_Task prompt_:
Set down all of the data exactly as it appears.

_Given material_:
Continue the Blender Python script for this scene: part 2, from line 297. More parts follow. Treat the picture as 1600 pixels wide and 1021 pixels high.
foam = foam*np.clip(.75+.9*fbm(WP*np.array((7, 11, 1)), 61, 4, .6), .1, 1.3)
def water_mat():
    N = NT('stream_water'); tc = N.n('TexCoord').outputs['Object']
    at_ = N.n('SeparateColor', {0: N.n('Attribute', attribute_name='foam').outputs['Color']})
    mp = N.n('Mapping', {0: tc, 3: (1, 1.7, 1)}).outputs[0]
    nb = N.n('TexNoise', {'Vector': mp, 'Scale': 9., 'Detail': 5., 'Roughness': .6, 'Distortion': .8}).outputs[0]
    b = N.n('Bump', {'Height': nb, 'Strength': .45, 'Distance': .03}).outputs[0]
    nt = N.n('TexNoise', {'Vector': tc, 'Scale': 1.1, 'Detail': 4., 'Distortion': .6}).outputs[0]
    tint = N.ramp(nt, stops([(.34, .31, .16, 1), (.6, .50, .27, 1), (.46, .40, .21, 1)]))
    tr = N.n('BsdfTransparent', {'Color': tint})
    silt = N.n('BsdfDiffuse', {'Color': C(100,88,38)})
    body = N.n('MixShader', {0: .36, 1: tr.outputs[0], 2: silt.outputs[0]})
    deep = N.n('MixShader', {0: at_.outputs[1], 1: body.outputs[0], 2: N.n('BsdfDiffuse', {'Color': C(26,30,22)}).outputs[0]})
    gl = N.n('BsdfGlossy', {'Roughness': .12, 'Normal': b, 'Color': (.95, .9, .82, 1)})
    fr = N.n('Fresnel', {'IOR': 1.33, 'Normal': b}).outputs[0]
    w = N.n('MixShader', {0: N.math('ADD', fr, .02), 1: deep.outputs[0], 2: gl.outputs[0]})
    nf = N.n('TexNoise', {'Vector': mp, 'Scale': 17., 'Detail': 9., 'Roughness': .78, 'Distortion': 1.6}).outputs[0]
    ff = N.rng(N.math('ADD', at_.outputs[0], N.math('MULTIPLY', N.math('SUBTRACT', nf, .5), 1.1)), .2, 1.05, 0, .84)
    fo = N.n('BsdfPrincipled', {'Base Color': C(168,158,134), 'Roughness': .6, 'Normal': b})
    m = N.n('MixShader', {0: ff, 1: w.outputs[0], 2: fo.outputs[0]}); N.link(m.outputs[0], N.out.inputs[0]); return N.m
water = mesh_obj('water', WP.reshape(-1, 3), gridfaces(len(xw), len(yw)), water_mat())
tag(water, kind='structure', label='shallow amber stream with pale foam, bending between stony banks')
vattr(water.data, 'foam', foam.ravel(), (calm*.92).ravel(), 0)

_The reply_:
Continue the Blender Python script for this scene: part 2, from line 297. More parts follow. Treat the picture as 1600 pixels wide and 1021 pixels high.
foam = foam*np.clip(.75+.9*fbm(WP*np.array((7, 11, 1)), 61, 4, .6), .1, 1.3)
def water_mat():
    N = NT('stream_water'); tc = N.n('TexCoord').outputs['Object']
    at_ = N.n('SeparateColor', {0: N.n('Attribute', attribute_name='foam').outputs['Color']})
    mp = N.n('Mapping', {0: tc, 3: (1, 1.7, 1)}).outputs[0]
    nb = N.n('TexNoise', {'Vector': mp, 'Scale': 9., 'Detail': 5., 'Roughness': .6, 'Distortion': .8}).outputs[0]
    b = N.n('Bump', {'Height': nb, 'Strength': .45, 'Distance': .03}).outputs[0]
    nt = N.n('TexNoise', {'Vector': tc, 'Scale': 1.1, 'Detail': 4., 'Distortion': .6}).outputs[0]
    tint = N.ramp(nt, stops([(.34, .31, .16, 1), (.6, .50, .27, 1), (.46, .40, .21, 1)]))
    tr = N.n('BsdfTransparent', {'Color': tint})
    silt = N.n('BsdfDiffuse', {'Color': C(100,88,38)})
    body = N.n('MixShader', {0: .36, 1: tr.outputs[0], 2: silt.outputs[0]})
    deep = N.n('MixShader', {0: at_.outputs[1], 1: body.outputs[0], 2: N.n('BsdfDiffuse', {'Color': C(26,30,22)}).outputs[0]})
    gl = N.n('BsdfGlossy', {'Roughness': .12, 'Normal': b, 'Color': (.95, .9, .82, 1)})
    fr = N.n('Fresnel', {'IOR': 1.33, 'Normal': b}).outputs[0]
    w = N.n('MixShader', {0: N.math('ADD', fr, .02), 1: deep.outputs[0], 2: gl.outputs[0]})
    nf = N.n('TexNoise', {'Vector': mp, 'Scale': 17., 'Detail': 9., 'Roughness': .78, 'Distortion': 1.6}).outputs[0]
    ff = N.rng(N.math('ADD', at_.outputs[0], N.math('MULTIPLY', N.math('SUBTRACT', nf, .5), 1.1)), .2, 1.05, 0, .84)
    fo = N.n('BsdfPrincipled', {'Base Color': C(168,158,134), 'Roughness': .6, 'Normal': b})
    m = N.n('MixShader', {0: ff, 1: w.outputs[0], 2: fo.outputs[0]}); N.link(m.outputs[0], N.out.inputs[0]); return N.m
water = mesh_obj('water', WP.reshape(-1, 3), gridfaces(len(xw), len(yw)), water_mat())
tag(water, kind='structure', label='shallow amber stream with pale foam, bending between stony banks')
vattr(water.data, 'foam', foam.ravel(), (calm*.92).ravel(), 0)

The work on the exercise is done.